Warlight by Michael Ondaatje
One of the most arresting scenes in this tender, elegiac, and beautiful book is when the young lovers, Nathaniel and Agnes, wake up in an empty house, in each other’s arms, surrounded by the lean bodies of greyhounds––smuggled across the “moonless night river,” the Thames, to race. Much of the novel is about the secrets we guard. The “arrow-like faces” of the animals offer an opposite presence. Nathaniel recalls their direct way of looking and being: “When I woke, a dog’s thin sleeping face was beside me, breathing calmly into mine, busy with its dreams. It heard the change in my waking breath and opened its eyes. Then shifted position and placed its paw on my forehead gently, either as a gesture of careful compassion or superiority. It felt like wisdom.”

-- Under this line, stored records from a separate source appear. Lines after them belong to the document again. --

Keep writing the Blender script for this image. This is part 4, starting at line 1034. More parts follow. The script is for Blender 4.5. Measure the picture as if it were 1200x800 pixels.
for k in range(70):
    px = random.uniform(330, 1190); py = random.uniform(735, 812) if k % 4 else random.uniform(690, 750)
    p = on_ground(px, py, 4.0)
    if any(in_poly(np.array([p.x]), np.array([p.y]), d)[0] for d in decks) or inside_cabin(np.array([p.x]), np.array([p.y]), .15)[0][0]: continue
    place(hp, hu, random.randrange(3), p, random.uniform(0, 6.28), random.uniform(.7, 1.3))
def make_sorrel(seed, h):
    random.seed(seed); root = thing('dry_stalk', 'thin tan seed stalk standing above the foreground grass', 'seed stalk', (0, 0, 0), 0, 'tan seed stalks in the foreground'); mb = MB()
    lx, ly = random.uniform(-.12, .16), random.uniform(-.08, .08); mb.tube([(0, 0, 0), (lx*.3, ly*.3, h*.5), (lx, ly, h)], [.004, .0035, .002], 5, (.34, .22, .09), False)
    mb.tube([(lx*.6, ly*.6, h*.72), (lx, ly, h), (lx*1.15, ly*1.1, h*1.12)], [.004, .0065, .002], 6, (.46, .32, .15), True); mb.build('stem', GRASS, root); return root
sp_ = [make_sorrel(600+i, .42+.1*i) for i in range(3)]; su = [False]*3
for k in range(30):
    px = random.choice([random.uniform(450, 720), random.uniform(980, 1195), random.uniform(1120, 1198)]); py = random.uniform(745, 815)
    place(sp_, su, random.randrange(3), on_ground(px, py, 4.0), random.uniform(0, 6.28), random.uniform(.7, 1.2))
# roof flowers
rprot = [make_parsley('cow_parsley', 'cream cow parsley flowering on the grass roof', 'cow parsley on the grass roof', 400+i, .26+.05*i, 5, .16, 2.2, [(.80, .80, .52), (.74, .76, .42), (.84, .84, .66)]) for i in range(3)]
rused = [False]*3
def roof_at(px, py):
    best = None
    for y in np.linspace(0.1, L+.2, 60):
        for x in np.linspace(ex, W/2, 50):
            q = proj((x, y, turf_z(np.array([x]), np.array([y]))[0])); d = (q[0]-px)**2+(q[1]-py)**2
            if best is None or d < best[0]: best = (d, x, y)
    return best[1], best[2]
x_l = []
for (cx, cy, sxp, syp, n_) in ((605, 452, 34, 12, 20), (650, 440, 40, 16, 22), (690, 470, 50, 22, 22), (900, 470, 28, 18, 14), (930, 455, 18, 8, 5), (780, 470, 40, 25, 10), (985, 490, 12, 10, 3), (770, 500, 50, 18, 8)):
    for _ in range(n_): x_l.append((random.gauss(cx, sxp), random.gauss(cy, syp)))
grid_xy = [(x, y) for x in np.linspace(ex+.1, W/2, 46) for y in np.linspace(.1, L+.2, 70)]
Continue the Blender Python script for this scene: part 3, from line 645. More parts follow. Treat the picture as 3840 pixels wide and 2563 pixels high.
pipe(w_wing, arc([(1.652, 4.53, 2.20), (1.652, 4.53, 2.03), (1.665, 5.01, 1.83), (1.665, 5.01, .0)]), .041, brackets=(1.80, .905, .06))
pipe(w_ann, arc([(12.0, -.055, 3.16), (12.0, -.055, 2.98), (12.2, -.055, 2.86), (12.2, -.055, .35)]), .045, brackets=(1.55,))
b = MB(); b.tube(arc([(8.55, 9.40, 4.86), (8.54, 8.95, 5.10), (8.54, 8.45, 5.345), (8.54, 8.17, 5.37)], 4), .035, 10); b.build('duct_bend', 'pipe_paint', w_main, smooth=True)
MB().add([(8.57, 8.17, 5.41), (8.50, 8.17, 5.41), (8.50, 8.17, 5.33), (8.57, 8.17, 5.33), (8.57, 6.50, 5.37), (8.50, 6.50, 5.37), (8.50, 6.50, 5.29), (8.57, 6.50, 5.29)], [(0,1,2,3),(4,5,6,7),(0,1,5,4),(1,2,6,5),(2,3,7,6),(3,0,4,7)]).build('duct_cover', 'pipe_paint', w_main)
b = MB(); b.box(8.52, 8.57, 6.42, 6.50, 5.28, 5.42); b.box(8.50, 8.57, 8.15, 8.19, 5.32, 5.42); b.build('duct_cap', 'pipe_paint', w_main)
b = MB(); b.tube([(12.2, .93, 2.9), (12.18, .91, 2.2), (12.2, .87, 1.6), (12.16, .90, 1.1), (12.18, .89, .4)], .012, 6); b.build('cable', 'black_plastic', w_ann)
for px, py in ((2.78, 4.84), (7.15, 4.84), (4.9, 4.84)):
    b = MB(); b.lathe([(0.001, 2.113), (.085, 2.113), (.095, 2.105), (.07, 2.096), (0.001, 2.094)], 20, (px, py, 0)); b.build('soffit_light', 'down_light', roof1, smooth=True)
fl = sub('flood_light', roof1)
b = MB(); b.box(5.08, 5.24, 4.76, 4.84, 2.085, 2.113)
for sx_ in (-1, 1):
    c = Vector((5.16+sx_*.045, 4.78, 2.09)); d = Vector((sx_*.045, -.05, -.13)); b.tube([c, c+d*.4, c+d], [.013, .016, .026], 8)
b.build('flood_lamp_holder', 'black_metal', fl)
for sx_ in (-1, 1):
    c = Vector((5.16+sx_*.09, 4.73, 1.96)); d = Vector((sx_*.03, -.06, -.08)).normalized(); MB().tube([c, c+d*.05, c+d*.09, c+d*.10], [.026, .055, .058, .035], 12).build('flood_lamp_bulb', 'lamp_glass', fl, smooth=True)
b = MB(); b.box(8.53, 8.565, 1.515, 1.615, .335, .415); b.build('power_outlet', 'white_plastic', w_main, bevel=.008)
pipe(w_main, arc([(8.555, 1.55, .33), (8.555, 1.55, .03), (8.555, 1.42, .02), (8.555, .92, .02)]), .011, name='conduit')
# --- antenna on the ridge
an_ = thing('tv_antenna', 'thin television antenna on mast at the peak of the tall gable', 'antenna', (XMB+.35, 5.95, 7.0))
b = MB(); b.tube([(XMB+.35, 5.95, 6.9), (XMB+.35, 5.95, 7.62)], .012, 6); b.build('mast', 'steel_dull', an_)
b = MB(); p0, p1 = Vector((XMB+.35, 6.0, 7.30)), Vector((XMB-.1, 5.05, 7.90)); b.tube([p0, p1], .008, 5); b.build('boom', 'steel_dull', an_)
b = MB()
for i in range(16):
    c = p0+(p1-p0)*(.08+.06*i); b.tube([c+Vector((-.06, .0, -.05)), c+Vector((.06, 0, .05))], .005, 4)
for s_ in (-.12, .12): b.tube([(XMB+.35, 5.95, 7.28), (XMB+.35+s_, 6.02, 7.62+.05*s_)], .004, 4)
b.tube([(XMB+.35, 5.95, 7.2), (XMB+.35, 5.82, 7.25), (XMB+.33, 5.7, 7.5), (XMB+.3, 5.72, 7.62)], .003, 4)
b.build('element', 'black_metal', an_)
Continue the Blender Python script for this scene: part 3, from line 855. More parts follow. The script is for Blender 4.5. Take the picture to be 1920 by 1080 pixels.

An endnote: Because he writes dogs in their watchfulness so brilliantly, I asked Michael Ondaatje for his list of the most awesome dogs in literature. Here it is: the talking dog in Shakespeare’s Dog by Leon Rooke; the corpse of the dog thrown out the window in The Leopard; Virginia Woolf’s Flush: A Biography; Beautiful Joe; and lastly, “a terrific Sri Lanka novella called Bringing Tony Home: A Story in Three Movements by Tissa Abeysekara.” Ondaatje adds: “Tony is the dog.”